Model Appropriate Social Skills
  • Model appropriate social behaviors. Children emulate the way their parents and caregivers interact with others. For children to demonstrate good behavior, manners, and other social skills, parents/caregivers should model these behaviors consistently.
  • Monitor your tone of voice. Children "shut down" when they sense frustration from an adult. When engaging or directing your child, always use clear, direct statements and a positive tone.
Incorporate Fun Into Functional Play
There are various opportunities throughout the day to expand simple routines into effective teaching opportunities. Use some of the following activities that include many teachable moments that you and your child can enjoy together.
  • Diaper - Changing or Bath - Time-These routines provide one-on-one time that is great for bonding and connecting with your child. Narrate the routine as you go, or sing songs during the task.

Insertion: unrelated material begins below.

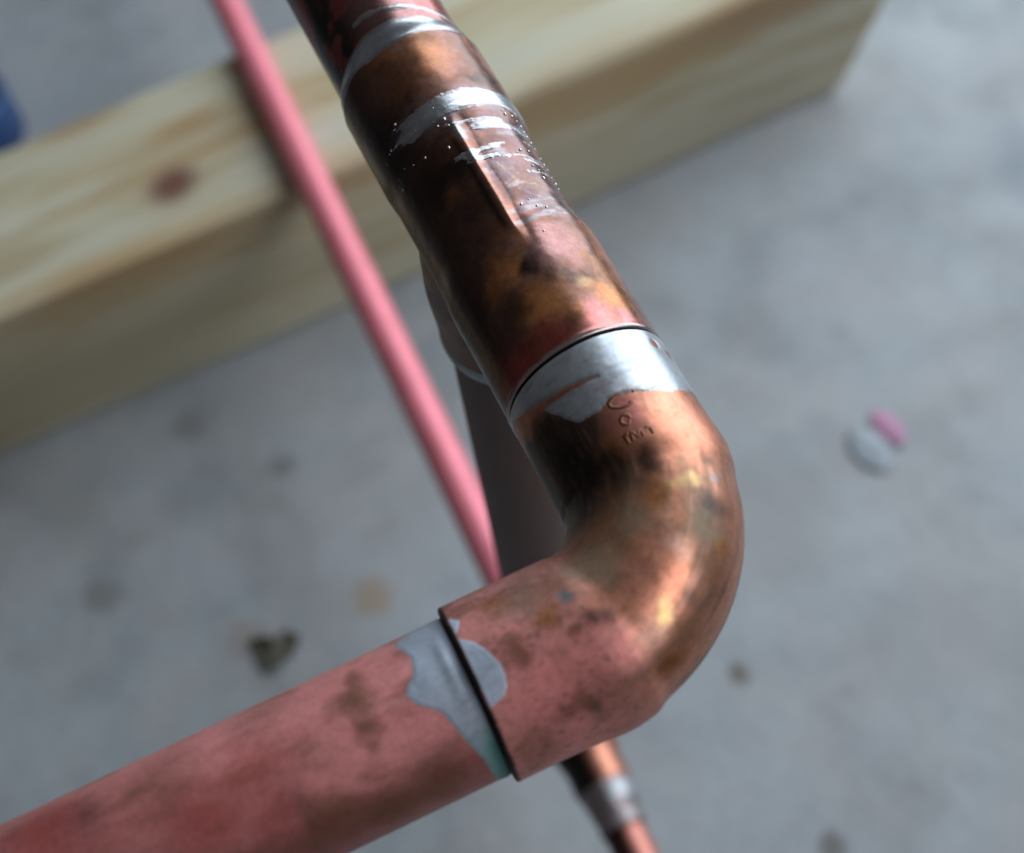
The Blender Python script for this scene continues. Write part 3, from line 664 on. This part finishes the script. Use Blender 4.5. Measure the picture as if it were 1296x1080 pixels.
# band and streaks across the tee body
xs = np.linspace(63, 90, 200); m = 520
ph = np.degrees(np.linspace(-np.pi, np.pi, m, endpoint=False)); X = np.repeat(xs[:, None], m, 1); PH = np.repeat(ph[None], 200, 0)
base = tee_radius(X, PH); V, _ = run_grid(xs, base, m); P0 = V.reshape(-1, 3)
base = base + ((fbm(P0, .1, 60) - .5) * .25 + (fbm(P0, .45, 20) - .5) * .06).reshape(X.shape)
PQ = P0 * np.array([1.5, .35, .35])
j1 = ((fbm(PQ, .6, 12) - .5) * 2.4).reshape(X.shape); j2 = ((fbm(P0, 1.6, 41) - .5) * 1.2).reshape(X.shape)
def band(c, w, p0, p1): return np.minimum(w - np.abs(X - c), np.minimum(PH - p0, p1 - PH) * .05 + j1 * .5)
mask = np.interp(PH, [-90, -70, -40, 0, 22, 40], [84.5, 84.5, 85.4, 85.2, 84.6, 84]); mask = band(mask, 2.1, -100, 36) + j1 * .8 + j2 * .4
mask = np.maximum(mask, band(79.6 + .02 * (PH + 20), .9, -94, 0) + j1 * 1.3 + j2 * .5)
mask = np.maximum(mask, band(75.6 - (PH + 40) * .03, .35, -92, -8) + j1 * 1.3 + j2 * .7)
mask = np.maximum(mask, band(72.4 + (PH + 30) * .02, .25, -92, -4) + j1 * 1.5 + j2 * .7)
mask = np.maximum(mask, band(69, .3, -88, -45) + j2 * 1.3)
V, _ = run_grid(xs, base + np.clip(mask * .18, -.35, .07) + np.clip(j2, 0, 1) * .05, m)
solder(V.reshape(-1, 3), grid_faces(200, m, flip=True), .45, rough=.26, mask=mask, met=1.0)
# collar of solder under the tee's branch
zs = np.linspace(-25.6, -32, 50); a = np.linspace(0, 2 * np.pi, 240, endpoint=False)
P0 = np.stack([70 + 11.3 * np.cos(a)[None] + 0 * zs[:, None], 11.3 * np.sin(a)[None] + 0 * zs[:, None], np.repeat(zs[:, None], 240, 1)], -1)
j = (fbm(P0.reshape(-1, 3), .6, 5) - .5).reshape(P0.shape[:2])
rr = np.interp(-zs, [25.6, 26.3, 27.4, 29.2, 31.0, 32.0], [11.9, 12.35, 12.6, 12.35, 11.5, 11.2])[:, None] + np.where((-30.2 + j * 5 - zs[:, None]) > 0, -.9, 0)
P = np.stack([70 + rr * np.cos(a), rr * np.sin(a), P0[..., 2]], -1).reshape(-1, 3)
solder(P, grid_faces(50, 240, flip=True), .5, np.full(len(P), .12), .5, None, (.60, .66, .68), .3)
# bright blob on the lower tee's rail joint
xs = np.linspace(55, 75, 60); a = np.linspace(-np.pi, np.pi, 160, endpoint=False)
X = np.repeat(xs[:, None], 160, 1); A = np.repeat(np.degrees(a)[None], 60, 0)
P0 = np.stack([X, np.sin(a)[None] * 9 + 0 * X, np.cos(a)[None] * 9 + 0 * X], -1).reshape(-1, 3); j = ((fbm(P0, .4, 62) - .5) * 3).reshape(X.shape)
mask = np.minimum(3.6 - np.abs(X - 65.5), (44 - np.abs(A + 32)) * .12) + j
rr = np.interp(X, [60, 70, 71], [8.1, 9.5, 9.6]) + np.clip(mask * .3, -.5, .25)
P = np.stack([X, rail_y(X) + rr * np.sin(a), -299.8 + rr * np.cos(a)], -1).reshape(-1, 3)
solder(P, grid_faces(60, 160, flip=True), .3, None, .45, mask, (.5, .5, .53), .8)
# beads of flux and solder spatter on the tee
Vs, Fs, b0 = [], [], 0
for (x, y, z, r) in DROPS:
    c = np.array([x, y, z]); up = c * np.array([0, 1, 1]); up /= np.linalg.norm(up); t = np.array([1., 0, 0]); sd = np.cross(up, t)
    k = tee_radius(np.array([x]), np.array([np.degrees(math.atan2(y, z))]))[0]; c = np.array([x, 0, 0]) + up * k
    r = max(r * (.55 + .7 * ((x * 7.3 + y * 3.1) % 1)), .09)
    la = np.linspace(-.6, np.pi / 2 - .02, 7); lo_ = np.linspace(0, 2 * np.pi, 12, endpoint=False)
    g = c + (np.sin(la)[:, None, None] * up * r * .8 + np.cos(la)[:, None, None] * (np.cos(lo_)[None, :, None] * t * 1.1 + np.sin(lo_)[None, :, None] * sd) * r)
    Vs.append(g.reshape(-1, 3)); Fs.append(grid_faces(7, 12, base=b0)); b0 += 84
P = np.concatenate(Vs); st = base_paint(P, (.72, .73, .75), 1, .12)
o = obj('solder_spatter', P, np.concatenate(Fs), SOLDER, frame, attrs(st)); o['kind'] = 'stuff'

# ================================================================== LITTER ON THE FLOOR
def plain(name, col, rough=.6, nscale=120., amt=.3, sub=0.0):
    mt, nt, b = mat_new(name); L = nt.links.new
    tc = N(nt, 'ShaderNodeTexCoord'); n = N(nt, 'ShaderNodeTexNoise', i_Scale=nscale, i_Detail=4.0); L(tc.outputs['Object'], n.inputs['Vector'])
    L(mixc(nt, 1.0, col, ramp(nt, n.outputs['Fac'], [(.3, 1 - amt), (.7, 1.0)]), 'MULTIPLY'), b.inputs['Base Color']); b.inputs['Roughness'].default_value = rough
    return mt
def sheet(fn, nu, nv, thick):
    u, v = np.meshgrid(np.linspace(0, 1, nu), np.linspace(0, 1, nv), indexing='ij')
    top = fn(u, v); bot = top - np.array([0, 0, thick])
    P = np.concatenate([top.reshape(-1, 3), bot.reshape(-1, 3)]); k = nu * nv
    F = [grid_faces(nu, nv, False), grid_faces(nu, nv, False, base=k, flip=True)]
    i = np.arange(nu) ; ring = np.concatenate([i * nv, (nu - 1) * nv + np.arange(1, nv), (i[::-1][1:]) * nv + nv - 1, np.arange(nv - 2, 0, -1)])
    r2 = np.roll(ring, -1)
    F.append(np.stack([ring, ring + k, r2 + k, r2], -1))
    return P, np.concatenate(F)
# crumpled scrap of pink and white paper
sc = thing('paper_scrap', 'small crumpled pink and white paper scrap on the bare concrete right of the elbow', 'paper scrap', (181, -181, FLOOR))
def fold(cx, cy, lx, ly, rot, h, seed):
    def fn(u, v):
        a = (u - .5) * 2; b = (v - .5) * 2; sh = np.sqrt(np.clip(1 - .55 * b * b, .2, 1))
        x = a * lx * sh; y = b * ly * np.sqrt(np.clip(1 - .45 * a * a, .2, 1))
        Q = np.stack([x, y, 0 * x], -1); z = h * (1 - .6 * a * a) * (.5 + .7 * fbm(Q, .22, seed)) * (1 - .5 * b * b) + .6
        c, s = math.cos(rot), math.sin(rot)
        return np.stack([cx + c * x - s * y, cy + s * x + c * y, FLOOR + .5 + z], -1)
    return fn
# image right is mostly -Y, image up is mostly +X here
P, F = sheet(fold(178.5, -174.5, 7.5, 11.5, -1.47, 2.5, 3), 24, 24, .25); obj('white_fold', P, F, plain('white_paper', (.32, .365, .40), .6, 150, .2), sc)
P, F = sheet(fold(183.5, -185.5, 5.5, 9.5, -1.47, 3.2, 9), 24, 24, .25); obj('pink_fold', P, F, plain('pink_paper', (.46, .22, .35), .6, 150, .25), sc)
# dead leaf crumb
def leaf2(u, v):
    a = (u - .5) * 2; b = (v - .5) * 2
    w = (1 - a * a) ** .5 * (5.0 + 1.6 * np.abs(np.sin(a * 2.6))) + .4
    yy = a * 10.5 + .8 * np.sin(b * 3 + a); xx = b * w + 6.5 * np.abs(a) ** 1.3 - 2.5 + .9 * np.sin(a * 9)
    z = 2.6 * np.abs(b) ** 1.5 * (1 - a * a) + .9 * np.sin(a * 5 + 1) + 1.6
    c, s = math.cos(-.30), math.sin(-.30)
    return np.stack([211 + c * xx - s * yy, 86 + s * xx + c * yy, FLOOR + .2 + z], -1)
P, F = sheet(leaf2, 26, 14, .3)
lf = obj('dead_leaf', P, F, plain('dead_leaf', (.10, .09, .065), .8, 200, .4), origin=(211, 86, FLOOR))
lf['label'] = 'shrivelled dark brown leaf on the concrete just above the pink lower arm'; lf['category'] = 'leaf'
# blue container with a black cap, cut by the left edge
can = thing('container', 'dark blue rounded container with a black cap standing behind the timber at far left', 'container', (0, 0, FLOOR))
bx, by = 545, 127
def lathe(prof, m=48):
    a = np.linspace(0, 2 * np.pi, m, endpoint=False); pr = np.array(prof, float)
    return np.stack([bx + pr[:, 0:1] * np.cos(a), by + pr[:, 0:1] * np.sin(a), np.repeat(pr[:, 1:2], m, 1)], -1).reshape(-1, 3), grid_faces(len(pr), m)
P, F = lathe([(.1, FLOOR + .2), (24, FLOOR + .2), (26, FLOOR + 2), (26, FLOOR + 26), (25, FLOOR + 29), (22, FLOOR + 31)]); obj('body', P, F, plain('blue_plastic', (.025, .075, .22), .4, 60, .2), can)
P, F = lathe([(24, FLOOR + 30), (24, FLOOR + 50), (23, FLOOR + 52), (.1, FLOOR + 52.5)]); obj('cap', P, F, plain('black_plastic', (.02, .02, .022), .45, 60, .2), can)
for o in bpy.data.objects:
    if '_origin' in o.keys(): del o['_origin']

Count toys or diapers and reinforce important vocabulary and concepts (e.g., "water on, under the table").
  • Working in the Kitchen - The tasks of counting, sorting, and carrying dinnerware to the table develops balance, coordination, and thinking skills.
  • Visiting the Park - Talk about the sounds you hear, name the colors and shapes you see, and identify smells in the air. Increase strength and stability by showing your child how to skip, jump rope, or play follow-the-leader.
  • Coloring or Molding Clay - Demonstrate a correct writing grasp using appropriately-sized crayons/pencils and encourage your child to color "up and down" or "side to side." Draw circles and smiley faces. Expand your child's imagination and creativity with clay / Playdough® as you push, roll, and pull the clay. This develops hand and finger strength and coordination.
  • Helping Around the House - Children can help with laundry by sorting clothes, placing clothes into the washer/dryer, and matching and folding them. These tasks improve motor skills while strengthening muscles for upper body development. Helping around the house promotes responsibility and working as a family.
Remember to have fun and involve your child during your daily routines whenever possible. Find new topics to talk about and activities to do together by looking at your environment through the eyes of your child. Demonstrate active parenting by sharing your knowledge, skills, and abilities and engaging your child in memorable and positive experiences.